Data section »
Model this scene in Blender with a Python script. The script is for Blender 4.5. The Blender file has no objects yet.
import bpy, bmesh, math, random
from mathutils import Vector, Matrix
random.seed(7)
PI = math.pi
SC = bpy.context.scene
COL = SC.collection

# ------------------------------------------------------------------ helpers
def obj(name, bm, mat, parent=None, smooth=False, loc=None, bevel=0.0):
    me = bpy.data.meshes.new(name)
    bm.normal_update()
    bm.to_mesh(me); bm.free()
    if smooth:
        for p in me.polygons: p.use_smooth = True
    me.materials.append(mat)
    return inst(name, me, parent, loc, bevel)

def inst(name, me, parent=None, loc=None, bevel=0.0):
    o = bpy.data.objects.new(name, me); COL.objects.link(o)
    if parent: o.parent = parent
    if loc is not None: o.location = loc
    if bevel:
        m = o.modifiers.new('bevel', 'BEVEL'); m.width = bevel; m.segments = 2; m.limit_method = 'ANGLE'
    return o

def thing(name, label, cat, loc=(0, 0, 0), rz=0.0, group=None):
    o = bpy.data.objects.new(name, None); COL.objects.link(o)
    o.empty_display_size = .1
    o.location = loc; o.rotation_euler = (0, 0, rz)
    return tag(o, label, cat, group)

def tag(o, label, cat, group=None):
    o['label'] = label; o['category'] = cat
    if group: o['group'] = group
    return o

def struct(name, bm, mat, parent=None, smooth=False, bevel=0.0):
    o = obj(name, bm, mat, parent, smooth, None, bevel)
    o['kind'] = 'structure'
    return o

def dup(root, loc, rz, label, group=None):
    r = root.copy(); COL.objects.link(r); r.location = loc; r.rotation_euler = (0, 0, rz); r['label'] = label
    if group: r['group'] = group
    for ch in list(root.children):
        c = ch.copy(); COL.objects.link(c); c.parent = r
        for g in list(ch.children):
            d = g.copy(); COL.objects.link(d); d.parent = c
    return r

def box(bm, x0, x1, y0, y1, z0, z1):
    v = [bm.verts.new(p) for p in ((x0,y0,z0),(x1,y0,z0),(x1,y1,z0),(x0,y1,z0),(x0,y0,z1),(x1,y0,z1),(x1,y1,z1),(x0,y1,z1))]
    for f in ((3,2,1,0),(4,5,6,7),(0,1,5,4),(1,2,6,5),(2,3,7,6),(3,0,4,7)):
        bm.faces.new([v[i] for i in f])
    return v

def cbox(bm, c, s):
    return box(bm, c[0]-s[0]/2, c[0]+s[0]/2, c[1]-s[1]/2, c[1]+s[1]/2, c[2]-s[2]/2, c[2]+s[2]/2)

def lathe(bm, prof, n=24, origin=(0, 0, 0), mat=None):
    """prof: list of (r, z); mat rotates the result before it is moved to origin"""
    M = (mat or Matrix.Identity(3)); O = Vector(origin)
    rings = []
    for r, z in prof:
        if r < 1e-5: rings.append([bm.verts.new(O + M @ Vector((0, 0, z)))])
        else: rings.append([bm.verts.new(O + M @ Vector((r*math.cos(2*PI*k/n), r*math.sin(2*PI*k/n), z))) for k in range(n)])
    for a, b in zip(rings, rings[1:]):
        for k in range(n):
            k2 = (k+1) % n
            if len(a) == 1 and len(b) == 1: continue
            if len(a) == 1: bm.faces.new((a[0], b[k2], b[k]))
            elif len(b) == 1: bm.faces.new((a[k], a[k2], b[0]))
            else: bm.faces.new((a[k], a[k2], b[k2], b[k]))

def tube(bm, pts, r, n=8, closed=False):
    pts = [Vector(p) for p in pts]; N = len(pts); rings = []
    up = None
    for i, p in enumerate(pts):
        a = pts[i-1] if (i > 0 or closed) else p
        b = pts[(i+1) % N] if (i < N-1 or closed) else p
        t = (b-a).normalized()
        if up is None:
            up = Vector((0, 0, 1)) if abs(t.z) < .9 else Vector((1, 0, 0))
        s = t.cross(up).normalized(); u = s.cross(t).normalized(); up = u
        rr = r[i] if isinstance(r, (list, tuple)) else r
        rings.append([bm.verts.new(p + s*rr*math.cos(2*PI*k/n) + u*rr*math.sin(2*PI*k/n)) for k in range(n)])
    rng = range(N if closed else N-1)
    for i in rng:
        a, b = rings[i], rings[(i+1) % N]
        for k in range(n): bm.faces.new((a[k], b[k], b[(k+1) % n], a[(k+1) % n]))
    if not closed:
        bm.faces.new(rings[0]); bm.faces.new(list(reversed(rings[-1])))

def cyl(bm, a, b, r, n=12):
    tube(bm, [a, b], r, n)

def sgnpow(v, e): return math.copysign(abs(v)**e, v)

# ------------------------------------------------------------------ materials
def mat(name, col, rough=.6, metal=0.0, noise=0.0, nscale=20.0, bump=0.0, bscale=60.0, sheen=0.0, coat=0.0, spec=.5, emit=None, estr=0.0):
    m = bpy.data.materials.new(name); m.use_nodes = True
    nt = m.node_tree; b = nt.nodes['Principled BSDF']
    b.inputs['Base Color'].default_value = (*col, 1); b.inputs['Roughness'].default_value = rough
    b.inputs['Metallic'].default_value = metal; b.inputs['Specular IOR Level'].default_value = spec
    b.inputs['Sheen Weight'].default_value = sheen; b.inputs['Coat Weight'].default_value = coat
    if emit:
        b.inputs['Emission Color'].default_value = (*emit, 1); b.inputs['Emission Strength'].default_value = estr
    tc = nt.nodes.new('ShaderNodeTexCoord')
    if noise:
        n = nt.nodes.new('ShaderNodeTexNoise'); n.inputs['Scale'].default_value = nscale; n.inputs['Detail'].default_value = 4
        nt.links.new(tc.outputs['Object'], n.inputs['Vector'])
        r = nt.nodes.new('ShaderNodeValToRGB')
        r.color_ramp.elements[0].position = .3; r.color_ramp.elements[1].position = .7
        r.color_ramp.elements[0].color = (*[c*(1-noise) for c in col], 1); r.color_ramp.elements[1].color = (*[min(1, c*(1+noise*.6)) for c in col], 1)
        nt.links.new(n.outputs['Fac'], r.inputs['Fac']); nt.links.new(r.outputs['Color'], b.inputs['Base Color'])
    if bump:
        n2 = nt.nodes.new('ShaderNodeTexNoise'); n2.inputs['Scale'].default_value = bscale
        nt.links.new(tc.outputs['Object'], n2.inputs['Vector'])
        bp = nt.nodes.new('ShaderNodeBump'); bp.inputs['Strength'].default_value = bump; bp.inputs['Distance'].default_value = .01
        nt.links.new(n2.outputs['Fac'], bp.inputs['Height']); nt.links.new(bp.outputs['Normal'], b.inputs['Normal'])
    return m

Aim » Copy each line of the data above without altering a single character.

Exercise answer »
Model this scene in Blender with a Python script. The script is for Blender 4.5. The Blender file has no objects yet.
import bpy, bmesh, math, random
from mathutils import Vector, Matrix
random.seed(7)
PI = math.pi
SC = bpy.context.scene
COL = SC.collection

# ------------------------------------------------------------------ helpers
def obj(name, bm, mat, parent=None, smooth=False, loc=None, bevel=0.0):
    me = bpy.data.meshes.new(name)
    bm.normal_update()
    bm.to_mesh(me); bm.free()
    if smooth:
        for p in me.polygons: p.use_smooth = True
    me.materials.append(mat)
    return inst(name, me, parent, loc, bevel)

def inst(name, me, parent=None, loc=None, bevel=0.0):
    o = bpy.data.objects.new(name, me); COL.objects.link(o)
    if parent: o.parent = parent
    if loc is not None: o.location = loc
    if bevel:
        m = o.modifiers.new('bevel', 'BEVEL'); m.width = bevel; m.segments = 2; m.limit_method = 'ANGLE'
    return o

def thing(name, label, cat, loc=(0, 0, 0), rz=0.0, group=None):
    o = bpy.data.objects.new(name, None); COL.objects.link(o)
    o.empty_display_size = .1
    o.location = loc; o.rotation_euler = (0, 0, rz)
    return tag(o, label, cat, group)

def tag(o, label, cat, group=None):
    o['label'] = label; o['category'] = cat
    if group: o['group'] = group
    return o

def struct(name, bm, mat, parent=None, smooth=False, bevel=0.0):
    o = obj(name, bm, mat, parent, smooth, None, bevel)
    o['kind'] = 'structure'
    return o

def dup(root, loc, rz, label, group=None):
    r = root.copy(); COL.objects.link(r); r.location = loc; r.rotation_euler = (0, 0, rz); r['label'] = label
    if group: r['group'] = group
    for ch in list(root.children):
        c = ch.copy(); COL.objects.link(c); c.parent = r
        for g in list(ch.children):
            d = g.copy(); COL.objects.link(d); d.parent = c
    return r

def box(bm, x0, x1, y0, y1, z0, z1):
    v = [bm.verts.new(p) for p in ((x0,y0,z0),(x1,y0,z0),(x1,y1,z0),(x0,y1,z0),(x0,y0,z1),(x1,y0,z1),(x1,y1,z1),(x0,y1,z1))]
    for f in ((3,2,1,0),(4,5,6,7),(0,1,5,4),(1,2,6,5),(2,3,7,6),(3,0,4,7)):
        bm.faces.new([v[i] for i in f])
    return v

def cbox(bm, c, s):
    return box(bm, c[0]-s[0]/2, c[0]+s[0]/2, c[1]-s[1]/2, c[1]+s[1]/2, c[2]-s[2]/2, c[2]+s[2]/2)

def lathe(bm, prof, n=24, origin=(0, 0, 0), mat=None):
    """prof: list of (r, z); mat rotates the result before it is moved to origin"""
    M = (mat or Matrix.Identity(3)); O = Vector(origin)
    rings = []
    for r, z in prof:
        if r < 1e-5: rings.append([bm.verts.new(O + M @ Vector((0, 0, z)))])
        else: rings.append([bm.verts.new(O + M @ Vector((r*math.cos(2*PI*k/n), r*math.sin(2*PI*k/n), z))) for k in range(n)])
    for a, b in zip(rings, rings[1:]):
        for k in range(n):
            k2 = (k+1) % n
            if len(a) == 1 and len(b) == 1: continue
            if len(a) == 1: bm.faces.new((a[0], b[k2], b[k]))
            elif len(b) == 1: bm.faces.new((a[k], a[k2], b[0]))
            else: bm.faces.new((a[k], a[k2], b[k2], b[k]))

def tube(bm, pts, r, n=8, closed=False):
    pts = [Vector(p) for p in pts]; N = len(pts); rings = []
    up = None
    for i, p in enumerate(pts):
        a = pts[i-1] if (i > 0 or closed) else p
        b = pts[(i+1) % N] if (i < N-1 or closed) else p
        t = (b-a).normalized()
        if up is None:
            up = Vector((0, 0, 1)) if abs(t.z) < .9 else Vector((1, 0, 0))
        s = t.cross(up).normalized(); u = s.cross(t).normalized(); up = u
        rr = r[i] if isinstance(r, (list, tuple)) else r
        rings.append([bm.verts.new(p + s*rr*math.cos(2*PI*k/n) + u*rr*math.sin(2*PI*k/n)) for k in range(n)])
    rng = range(N if closed else N-1)
    for i in rng:
        a, b = rings[i], rings[(i+1) % N]
        for k in range(n): bm.faces.new((a[k], b[k], b[(k+1) % n], a[(k+1) % n]))
    if not closed:
        bm.faces.new(rings[0]); bm.faces.new(list(reversed(rings[-1])))

def cyl(bm, a, b, r, n=12):
    tube(bm, [a, b], r, n)

def sgnpow(v, e): return math.copysign(abs(v)**e, v)

# ------------------------------------------------------------------ materials
def mat(name, col, rough=.6, metal=0.0, noise=0.0, nscale=20.0, bump=0.0, bscale=60.0, sheen=0.0, coat=0.0, spec=.5, emit=None, estr=0.0):
    m = bpy.data.materials.new(name); m.use_nodes = True
    nt = m.node_tree; b = nt.nodes['Principled BSDF']
    b.inputs['Base Color'].default_value = (*col, 1); b.inputs['Roughness'].default_value = rough
    b.inputs['Metallic'].default_value = metal; b.inputs['Specular IOR Level'].default_value = spec
    b.inputs['Sheen Weight'].default_value = sheen; b.inputs['Coat Weight'].default_value = coat
    if emit:
        b.inputs['Emission Color'].default_value = (*emit, 1); b.inputs['Emission Strength'].default_value = estr
    tc = nt.nodes.new('ShaderNodeTexCoord')
    if noise:
        n = nt.nodes.new('ShaderNodeTexNoise'); n.inputs['Scale'].default_value = nscale; n.inputs['Detail'].default_value = 4
        nt.links.new(tc.outputs['Object'], n.inputs['Vector'])
        r = nt.nodes.new('ShaderNodeValToRGB')
        r.color_ramp.elements[0].position = .3; r.color_ramp.elements[1].position = .7
        r.color_ramp.elements[0].color = (*[c*(1-noise) for c in col], 1); r.color_ramp.elements[1].color = (*[min(1, c*(1+noise*.6)) for c in col], 1)
        nt.links.new(n.outputs['Fac'], r.inputs['Fac']); nt.links.new(r.outputs['Color'], b.inputs['Base Color'])
    if bump:
        n2 = nt.nodes.new('ShaderNodeTexNoise'); n2.inputs['Scale'].default_value = bscale
        nt.links.new(tc.outputs['Object'], n2.inputs['Vector'])
        bp = nt.nodes.new('ShaderNodeBump'); bp.inputs['Strength'].default_value = bump; bp.inputs['Distance'].default_value = .01
        nt.links.new(n2.outputs['Fac'], bp.inputs['Height']); nt.links.new(bp.outputs['Normal'], b.inputs['Normal'])
    return m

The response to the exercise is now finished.